● SUPPLIED MATERIAL

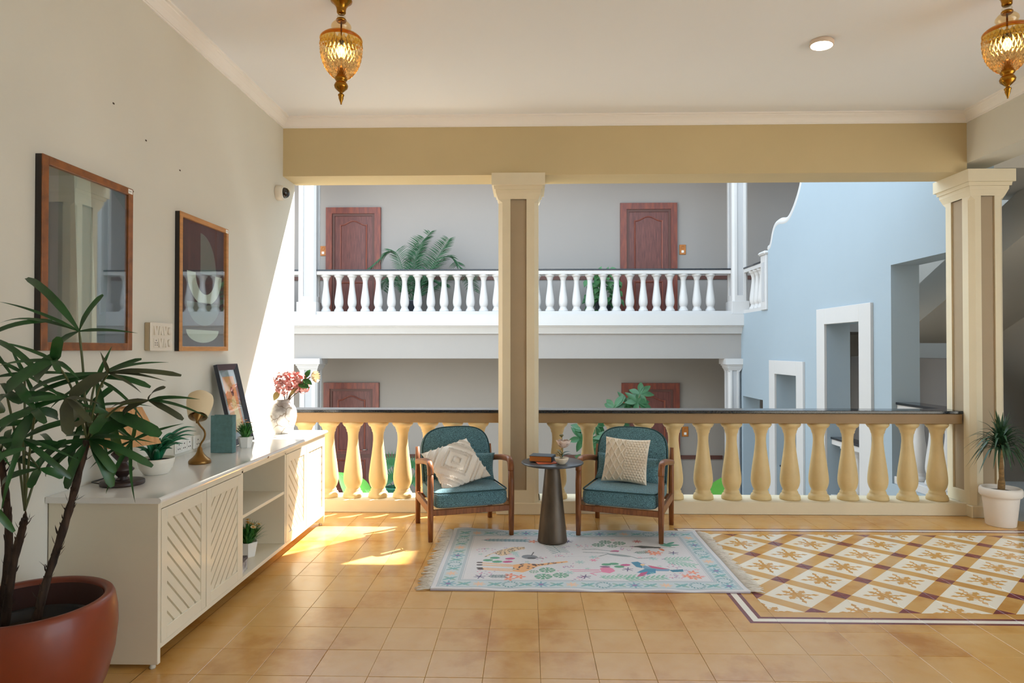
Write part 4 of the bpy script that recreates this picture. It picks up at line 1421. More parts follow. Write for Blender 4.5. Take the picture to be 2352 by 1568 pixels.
# standing book
mat('book_teal', (92, 130, 132), 0.7, var=0.2, scale=40, bump=0.1, bscale=250)
t = thing('standing_book', 'teal cloth hardback standing upright on the sideboard', 'book', (-2.005, 4.108, ZS + 0.001))
mb = MB(); mb.box(0, 0, 0, 0.138, 0.004, 0.236, 0.001); mb.box(0, 0.050, 0, 0.138, 0.054, 0.236, 0.001)
mb.build('cover', 'book_teal', t)
MB().grid(lambda a, b: (0.138 + 0.007 * math.sin(math.pi * a), 0.054 * a, 0.236 * b), 8, 1).build('spine', 'book_teal', t)
MB().box(0.004, 0.004, 0.004, 0.134, 0.050, 0.231).build('pages', mat('page_white', (224, 218, 204), 0.9), t)

# leaning picture
mat('frame_navy', (44, 48, 60), 0.35)
mat('mount_grey', (150, 164, 172), 0.8)
t = thing('leaning_picture', 'small dark framed picture of a standing figure leaning on the wall', 'picture', (-1.985, 4.515, ZS + 0.002))
t.rotation_euler = (0, math.radians(-13.2), 0)
w, h, fw_ = 0.155, 0.56, 0.040
fm = MB()
for P in ([(-w, 0), (w, 0), (w - fw_, fw_), (-w + fw_, fw_)], [(-w, h), (-w + fw_, h - fw_), (w - fw_, h - fw_), (w, h)], [(-w, 0), (-w + fw_, fw_), (-w + fw_, h - fw_), (-w, h)], [(w, 0), (w, h), (w - fw_, h - fw_), (w - fw_, fw_)]):
    A = [fm.v((0, p[0], p[1])) for p in P]
    def fx(p): return 0.026 if (abs(abs(p[0]) - w) < 1e-6 or p[1] in (0, h)) else 0.012
    B = [fm.v((fx(p), p[0], p[1])) for p in P]
    fm.f(A[::-1]); fm.f(B)
    for i in range(4):
        fm.f([A[i], A[(i + 1) % 4], B[(i + 1) % 4], B[i]])
fr_ = fm.build('frame', 'frame_navy', t)
bm = bmesh.new(); bm.from_mesh(fr_.data); bmesh.ops.recalc_face_normals(bm, faces=bm.faces); bm.to_mesh(fr_.data); bm.free()
MB().box(0.002, -w + fw_ - 0.003, fw_ - 0.003, 0.006, w - fw_ + 0.003, h - fw_ + 0.003).build('mount', 'mount_grey', t)
MB().box(0.006, -0.085, 0.085, 0.0072, 0.085, h - 0.085).build('artwork', mat('art_ochre', (222, 184, 122), 0.8, var=0.2, scale=9, rgb2=(226, 150, 100)), t)
art = t.children[-1]
fg = MB()
fg.prism([(0.005, 0.09), (0.06, 0.09), (0.055, 0.20), (0.045, 0.27), (0.04, 0.33), (0.01, 0.335), (-0.012, 0.32), (-0.03, 0.25), (-0.022, 0.23), (-0.01, 0.27), (-0.02, 0.18), (-0.04, 0.09)], 0.0072, 0.0078, 'yz')
fg.build('figure_dress', mat('art_cream', (232, 216, 160), 0.8), art)
fg = MB(); fg.prism([(0.022 * math.cos(a / 10 * 6.283) + 0.018, 0.368 + 0.034 * math.sin(a / 10 * 6.283)) for a in range(10)], 0.0072, 0.0078, 'yz')
fg.build('figure_head', mat('art_brown', (112, 82, 72), 0.8), art)
MB().box(0.0095, -w + fw_ - 0.002, fw_ - 0.002, 0.0110, w - fw_ + 0.002, h - fw_ + 0.002).build('pane', glass_mat('pane_glass', ior=1.8), t)

# grass and daisies in small white pots
mat('grass_green', (84, 150, 62), 0.5, var=0.4, scale=30, rgb2=(44, 106, 50))
mat('grass_yellow', (140, 160, 70), 0.5)
mat('daisy_pink', (224, 160, 156), 0.7); mat('daisy_cream', (232, 214, 170), 0.7); mat('daisy_eye', (206, 150, 60), 0.7)
mat('pot_white', (236, 234, 230), 0.35)
def daisy_pot(label, loc, s, petals, nflow, seed, sides=6, spread=1.0, rib=False):
    r = random.Random(seed)
    t = thing('daisy_pot', label, 'plant', loc, r.uniform(0, 1))
    MB().lathe([(0.0, 0.0), (0.034 * s, 0.0), (0.037 * s, 0.006 * s), (0.050 * s, 0.072 * s), (0.047 * s, 0.074 * s), (0.044 * s, 0.062 * s), (0, 0.060 * s)], sides, smooth=False, cap=False).build('pot', 'pot_white', t)
    g = MB()
    for k in range(300):
        a = r.uniform(0, 6.283); L = r.uniform(0.07, 0.13) * s; o = r.uniform(0.1, 0.85) * spread
        c, sn = math.cos(a), math.sin(a)
        b = (c * 0.02 * s * r.random(), sn * 0.02 * s * r.random(), 0.062 * s)
        tip = (c * L * o, sn * L * o, 0.062 * s + L * math.sqrt(max(0.05, 1 - o * o)) * 0.95)
        g.leaf(b, tip, 0.0085 * s, up=(0, 0, 1) if o > .3 else (c, sn, 0), droop=0.10, shape='point', seg=4)
    o = g.build('grass', 'grass_green', t); o['kind'] = 'stuff'
    for k in range(nflow):
        a = r.uniform(0, 6.283); rad = r.uniform(0.0, 0.062) * s * spread; z = (0.170 - 0.55 * (rad / s) + r.uniform(-.025, .015)) * s
        p = Vector((math.cos(a) * rad, math.sin(a) * rad, z))
        nrm = Vector((math.cos(a) * rad * 7, math.sin(a) * rad * 7, 1.0 * s)).normalized()
        M = Matrix.Translation(p) @ nrm.to_track_quat('Z', 'Y').to_matrix().to_4x4()
        f = MB(); f.mx = M
        for j in range(10):
            b = 2 * math.pi * j / 10
            f.leaf((0, 0, 0), (math.cos(b) * 0.016 * s, math.sin(b) * 0.016 * s, 0.003 * s), 0.009 * s, shape='oval', seg=3, fold=0.1)
        fo = f.build('flower', petals, t)
        e = MB(); e.mx = M; e.lathe([(0.006 * s, 0.0), (0.005 * s, 0.004 * s), (0.0, 0.005 * s)], 8).build('flower_eye', 'daisy_eye', fo)
    return t
daisy_pot('little white pot of grass and pink daisies beside the teal book', (-1.885, 4.345, ZS), 1.0, 'daisy_pink', 8, 21)
daisy_pot('white pot of grass and cream daisies on the lower shelf', (-1.775, 4.135, 0.1065), 1.28, 'daisy_cream', 15, 22, spread=1.1)
daisy_pot('white pot of grass and cream daisies on the upper shelf', (-1.80, 3.865, 0.4605), 1.15, 'daisy_cream', 12, 23, spread=1.1)
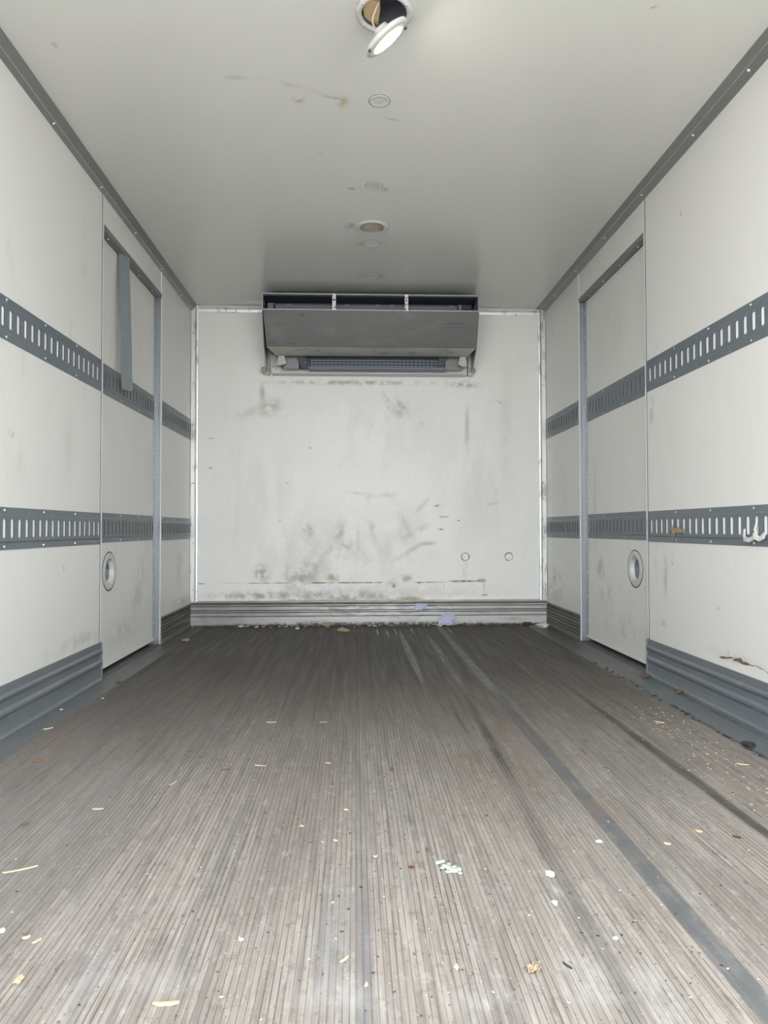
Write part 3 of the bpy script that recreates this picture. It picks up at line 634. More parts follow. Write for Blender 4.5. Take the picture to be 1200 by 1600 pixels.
# ------------------------------------------------------------------ damaged spot in the right wall liner
bm = bmesh.new()
for seg in ([(2.49, .186, .002), (2.465, .189, .005), (2.44, .192, .003), (2.415, .197, .004), (2.40, .199, .002)],
            [(2.40, .192, .003), (2.375, .196, .007), (2.35, .199, .009), (2.335, .192, .006), (2.318, .193, .008), (2.30, .196, .002)],
            [(2.30, .198, .001), (2.28, .194, .0022), (2.262, .200, .001), (2.24, .196, .002), (2.215, .194, .0008), (2.19, .187, .0015), (2.16, .190, .001), (2.12, .184, .001)]):
    vt = [bm.verts.new((XR - 0.0012, y, z + w)) for y, z, w in seg]; vb = [bm.verts.new((XR - 0.0012, y + R.uniform(-.003, .003), z - w * R.uniform(.3, 1))) for y, z, w in seg]
    for i in range(len(seg) - 1): bm.faces.new((vt[i], vt[i + 1], vb[i + 1], vb[i]))
link('gash', bm, Mat('torn_liner', (0.16, 0.11, 0.085, 1), 0.9).done(), wr)

# ------------------------------------------------------------------ refrigeration unit on the bulkhead
U = empty('refrigeration_unit', (0.1, YB, 1.68))
tag(U, 'wide grey metal refrigeration unit mounted high on the back wall under the ceiling', 'cooling unit')
x0, x1 = -0.572, 0.776
def up_(name, bm, mat, par=None, **k):
    o = link(name, bm, mat, None, **k)
    if par is None: reparent(o, U)
    else: o.parent = par
    return o
# top sheet with a pale front lip
bm = bmesh.new(); box(bm, x0, x1, 4.382, YB - 0.004, 2.088, 2.098); up_('top_cover', bm, m_unit_dark)
bm = bmesh.new(); box(bm, x0 - 0.002, x1 + 0.002, 4.374, 4.3815, 2.095, 2.102); up_('front_lip', bm, m_unit_edge)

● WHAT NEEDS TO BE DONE
Consider the entries above and return each line with the string "More".

● RESULT FOR THIS TASK
Write part 4 of the bpy script that recreates this picture. It picks up at line 1421. More parts follow. Write for Blender 4.5. Take the picture to be 2352 by 1568 pixels.
Write part 3 of the bpy script that recreates this picture. It picks up at line 634. More parts follow. Write for Blender 4.5. Take the picture to be 1200 by 1600 pixels.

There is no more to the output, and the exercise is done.